El equilibrio entre el corazón y el cerebro es precario, tendencioso. “Mi vida es como una balanza: si algo la desequilibra demasiado, todo lo demás se mueve”, compara Noelia. La otra mitad de la balanza está en Punta del Este, y en calma.

En Maldonado está la infancia. Allí Noelia comenzó a escribir su historia. “Creía que vivía en un dibujito animado”, recuerda, y vuelve al lugar común del niño: las rodillas raspadas. De niña, Noelia hacía todo. Era todo. Gimnasia olímpica, handball, natación, fútbol; sobredosis de deporte. Leer, escribir, inglés, guitarra, coro, club de ciencias, costura de peluches. Sí, costura de peluches. “Siempre fui muy exigente conmigo misma, y me obsesionaba con lo que hacía. Todavía me obsesiono”, cuenta, y recuerda cómo se levantaba en mitad de la noche a practicar los eventuales penales del partido de handball del otro día.

El apartamento donde vive es inmaculado. Todo está en orden, limpio, en equilibrio. No hay ningún cuadro torcido. No lo habrá. “Creo que los que no me conocen piensan que soy fría, competitiva y perfeccionista. Y no se equivocan, pero no es lo que me define.
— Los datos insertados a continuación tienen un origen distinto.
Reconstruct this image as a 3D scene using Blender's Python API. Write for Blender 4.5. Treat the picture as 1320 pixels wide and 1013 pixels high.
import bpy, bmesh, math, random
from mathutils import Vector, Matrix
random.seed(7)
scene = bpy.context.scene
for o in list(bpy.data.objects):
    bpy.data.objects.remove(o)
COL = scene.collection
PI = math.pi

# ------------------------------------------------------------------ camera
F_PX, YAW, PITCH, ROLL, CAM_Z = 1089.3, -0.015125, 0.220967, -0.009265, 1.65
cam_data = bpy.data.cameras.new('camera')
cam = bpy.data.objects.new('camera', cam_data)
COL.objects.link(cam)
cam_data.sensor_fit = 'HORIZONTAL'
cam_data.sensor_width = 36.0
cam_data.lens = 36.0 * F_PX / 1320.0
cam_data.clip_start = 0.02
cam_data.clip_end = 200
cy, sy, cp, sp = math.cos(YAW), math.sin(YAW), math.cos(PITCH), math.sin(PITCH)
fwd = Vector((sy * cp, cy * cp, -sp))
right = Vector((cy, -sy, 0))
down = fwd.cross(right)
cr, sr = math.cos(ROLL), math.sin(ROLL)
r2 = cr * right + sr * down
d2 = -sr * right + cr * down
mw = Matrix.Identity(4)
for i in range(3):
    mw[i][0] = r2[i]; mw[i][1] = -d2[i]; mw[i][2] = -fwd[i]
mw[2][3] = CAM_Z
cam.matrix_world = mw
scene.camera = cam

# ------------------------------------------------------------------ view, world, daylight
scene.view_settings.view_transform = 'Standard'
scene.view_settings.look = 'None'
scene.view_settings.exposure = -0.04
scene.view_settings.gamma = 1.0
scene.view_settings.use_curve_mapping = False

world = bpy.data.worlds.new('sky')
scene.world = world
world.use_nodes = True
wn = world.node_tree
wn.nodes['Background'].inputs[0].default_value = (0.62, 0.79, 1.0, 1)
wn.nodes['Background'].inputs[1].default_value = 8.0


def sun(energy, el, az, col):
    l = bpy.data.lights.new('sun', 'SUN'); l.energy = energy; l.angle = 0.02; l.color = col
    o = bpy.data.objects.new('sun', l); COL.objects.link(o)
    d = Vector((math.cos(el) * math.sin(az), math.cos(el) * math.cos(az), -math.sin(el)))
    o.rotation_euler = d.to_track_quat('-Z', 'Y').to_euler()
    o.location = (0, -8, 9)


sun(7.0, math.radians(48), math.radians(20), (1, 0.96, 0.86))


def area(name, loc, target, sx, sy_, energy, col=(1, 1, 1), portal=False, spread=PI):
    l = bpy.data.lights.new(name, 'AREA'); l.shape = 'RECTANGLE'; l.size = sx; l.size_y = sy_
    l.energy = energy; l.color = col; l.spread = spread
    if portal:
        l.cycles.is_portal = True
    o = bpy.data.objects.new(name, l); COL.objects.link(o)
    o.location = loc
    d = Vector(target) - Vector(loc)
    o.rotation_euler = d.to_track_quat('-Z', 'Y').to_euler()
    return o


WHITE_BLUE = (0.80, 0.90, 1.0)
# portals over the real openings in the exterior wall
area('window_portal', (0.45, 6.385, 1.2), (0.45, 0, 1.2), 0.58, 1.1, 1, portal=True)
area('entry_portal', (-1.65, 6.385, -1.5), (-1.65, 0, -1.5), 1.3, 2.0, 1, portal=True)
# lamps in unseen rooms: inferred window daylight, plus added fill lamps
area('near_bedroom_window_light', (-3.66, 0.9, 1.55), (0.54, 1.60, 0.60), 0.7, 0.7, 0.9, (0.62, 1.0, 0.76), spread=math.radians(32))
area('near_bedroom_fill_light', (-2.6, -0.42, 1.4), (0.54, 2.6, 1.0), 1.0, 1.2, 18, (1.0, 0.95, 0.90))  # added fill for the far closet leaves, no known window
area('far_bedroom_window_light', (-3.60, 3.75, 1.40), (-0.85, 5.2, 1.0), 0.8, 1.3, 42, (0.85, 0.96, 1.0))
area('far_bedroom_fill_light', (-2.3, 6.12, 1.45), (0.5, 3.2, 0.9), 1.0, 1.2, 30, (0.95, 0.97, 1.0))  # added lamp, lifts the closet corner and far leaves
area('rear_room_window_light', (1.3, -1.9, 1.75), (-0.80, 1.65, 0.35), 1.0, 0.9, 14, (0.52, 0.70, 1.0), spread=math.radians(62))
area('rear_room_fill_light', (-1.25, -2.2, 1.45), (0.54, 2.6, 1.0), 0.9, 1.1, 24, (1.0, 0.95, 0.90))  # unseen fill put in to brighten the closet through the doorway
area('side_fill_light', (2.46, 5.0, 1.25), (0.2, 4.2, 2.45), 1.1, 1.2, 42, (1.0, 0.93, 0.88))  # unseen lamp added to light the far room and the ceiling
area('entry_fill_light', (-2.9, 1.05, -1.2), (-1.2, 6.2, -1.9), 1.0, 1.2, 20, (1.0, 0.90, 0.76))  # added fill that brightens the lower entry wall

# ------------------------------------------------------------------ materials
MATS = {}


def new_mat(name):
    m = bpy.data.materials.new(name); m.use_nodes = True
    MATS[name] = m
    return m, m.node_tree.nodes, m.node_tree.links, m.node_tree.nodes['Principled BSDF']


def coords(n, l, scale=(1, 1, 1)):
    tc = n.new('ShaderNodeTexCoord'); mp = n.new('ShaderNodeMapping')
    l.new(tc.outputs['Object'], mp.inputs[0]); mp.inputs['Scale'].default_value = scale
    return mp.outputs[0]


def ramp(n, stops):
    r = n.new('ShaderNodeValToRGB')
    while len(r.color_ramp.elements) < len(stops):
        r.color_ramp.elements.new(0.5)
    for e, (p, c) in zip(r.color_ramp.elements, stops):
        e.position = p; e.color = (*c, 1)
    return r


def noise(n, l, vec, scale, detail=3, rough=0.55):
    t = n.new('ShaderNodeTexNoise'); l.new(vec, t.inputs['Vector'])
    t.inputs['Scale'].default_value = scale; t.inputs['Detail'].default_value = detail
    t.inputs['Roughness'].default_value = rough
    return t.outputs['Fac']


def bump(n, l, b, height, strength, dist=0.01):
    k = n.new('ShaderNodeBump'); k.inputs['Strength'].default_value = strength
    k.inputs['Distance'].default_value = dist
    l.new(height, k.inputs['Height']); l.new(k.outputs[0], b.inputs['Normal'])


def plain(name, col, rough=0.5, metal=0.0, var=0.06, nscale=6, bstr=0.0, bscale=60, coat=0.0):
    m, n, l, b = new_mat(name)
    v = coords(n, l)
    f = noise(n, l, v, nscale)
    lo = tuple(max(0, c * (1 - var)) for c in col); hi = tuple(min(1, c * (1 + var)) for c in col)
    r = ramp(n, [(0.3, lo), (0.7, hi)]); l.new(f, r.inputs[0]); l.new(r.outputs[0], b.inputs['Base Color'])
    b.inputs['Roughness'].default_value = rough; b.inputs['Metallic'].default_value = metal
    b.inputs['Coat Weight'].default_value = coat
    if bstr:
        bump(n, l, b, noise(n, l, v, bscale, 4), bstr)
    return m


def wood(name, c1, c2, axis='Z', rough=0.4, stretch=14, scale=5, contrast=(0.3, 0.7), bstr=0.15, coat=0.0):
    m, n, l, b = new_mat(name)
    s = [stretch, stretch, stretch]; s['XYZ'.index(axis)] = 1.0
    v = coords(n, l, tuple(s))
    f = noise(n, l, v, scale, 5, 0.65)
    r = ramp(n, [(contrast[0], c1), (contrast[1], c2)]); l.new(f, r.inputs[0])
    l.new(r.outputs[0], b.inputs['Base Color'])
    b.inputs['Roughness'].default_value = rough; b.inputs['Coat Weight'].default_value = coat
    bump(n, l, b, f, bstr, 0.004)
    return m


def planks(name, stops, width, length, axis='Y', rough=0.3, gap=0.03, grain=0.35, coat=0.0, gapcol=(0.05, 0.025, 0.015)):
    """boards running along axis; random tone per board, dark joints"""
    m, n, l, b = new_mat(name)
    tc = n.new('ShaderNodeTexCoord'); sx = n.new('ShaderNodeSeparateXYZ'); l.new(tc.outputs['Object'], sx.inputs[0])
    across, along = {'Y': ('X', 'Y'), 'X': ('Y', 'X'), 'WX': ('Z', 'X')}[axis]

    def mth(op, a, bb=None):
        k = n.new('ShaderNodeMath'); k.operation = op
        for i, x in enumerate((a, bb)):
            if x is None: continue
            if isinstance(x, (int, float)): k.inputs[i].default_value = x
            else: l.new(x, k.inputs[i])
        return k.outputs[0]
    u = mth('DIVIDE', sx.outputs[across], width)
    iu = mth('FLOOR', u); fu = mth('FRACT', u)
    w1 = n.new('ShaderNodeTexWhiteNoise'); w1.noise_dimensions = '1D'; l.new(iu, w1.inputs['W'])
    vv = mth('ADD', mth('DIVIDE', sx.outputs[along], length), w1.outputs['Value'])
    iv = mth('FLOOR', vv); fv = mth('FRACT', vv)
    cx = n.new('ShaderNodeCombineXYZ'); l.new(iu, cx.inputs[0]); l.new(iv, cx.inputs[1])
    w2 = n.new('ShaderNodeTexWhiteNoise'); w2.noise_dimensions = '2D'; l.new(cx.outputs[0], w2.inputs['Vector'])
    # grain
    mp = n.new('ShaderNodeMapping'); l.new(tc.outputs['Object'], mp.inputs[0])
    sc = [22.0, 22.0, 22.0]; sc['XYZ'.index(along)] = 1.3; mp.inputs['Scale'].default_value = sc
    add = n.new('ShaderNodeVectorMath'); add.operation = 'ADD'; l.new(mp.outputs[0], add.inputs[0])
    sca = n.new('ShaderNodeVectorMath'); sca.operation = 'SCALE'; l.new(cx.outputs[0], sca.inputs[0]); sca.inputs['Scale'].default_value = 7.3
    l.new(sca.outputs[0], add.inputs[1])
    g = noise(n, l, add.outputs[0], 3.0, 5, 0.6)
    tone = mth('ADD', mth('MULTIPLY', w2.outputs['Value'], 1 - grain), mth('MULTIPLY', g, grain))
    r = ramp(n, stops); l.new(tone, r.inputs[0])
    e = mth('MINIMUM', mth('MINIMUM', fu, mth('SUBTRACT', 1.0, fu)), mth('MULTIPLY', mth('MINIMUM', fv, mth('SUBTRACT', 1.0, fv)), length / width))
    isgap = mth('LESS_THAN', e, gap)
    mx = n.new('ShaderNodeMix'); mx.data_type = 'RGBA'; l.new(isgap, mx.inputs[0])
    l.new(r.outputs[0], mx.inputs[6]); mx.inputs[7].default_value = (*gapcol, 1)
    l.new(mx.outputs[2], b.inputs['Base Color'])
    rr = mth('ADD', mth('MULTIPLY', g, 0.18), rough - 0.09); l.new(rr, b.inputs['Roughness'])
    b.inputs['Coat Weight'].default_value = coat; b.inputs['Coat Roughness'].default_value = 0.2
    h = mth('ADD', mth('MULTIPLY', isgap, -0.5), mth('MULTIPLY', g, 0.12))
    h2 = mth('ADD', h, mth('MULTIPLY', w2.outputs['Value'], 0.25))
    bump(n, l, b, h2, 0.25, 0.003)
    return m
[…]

Soy demasiado sensible, compito conmigo misma, y soy demasiado ansiosa como para creer en la perfección”. Como alumna, Noelia se reconoce insoportable. “A veces me olvido de que soy la alumna, y me creo la profesora. Y odio las notas de una sola cifra”.

En Maldonado, también está la familia. Maldonado es sinónimo de un padre Sergio, una madre Sandra, una hermana Jimena (y Toby, Setiembre, Fiona, Carola, Llucky, Pelucín y Greta; todos peludos). En Maldonado está la estufa a leña y la merienda alrededor, la cama grande a la mañana y el desayuno en bandeja, la guitarreada en la barbacoa con un cancionero descaradamente improvisado. En esa casa en el este están las raíces, que se extienden kilómetros pero que no se arrancan. Porque uno es uno, aunque existan dos horas de distancia entre una y otra mitad.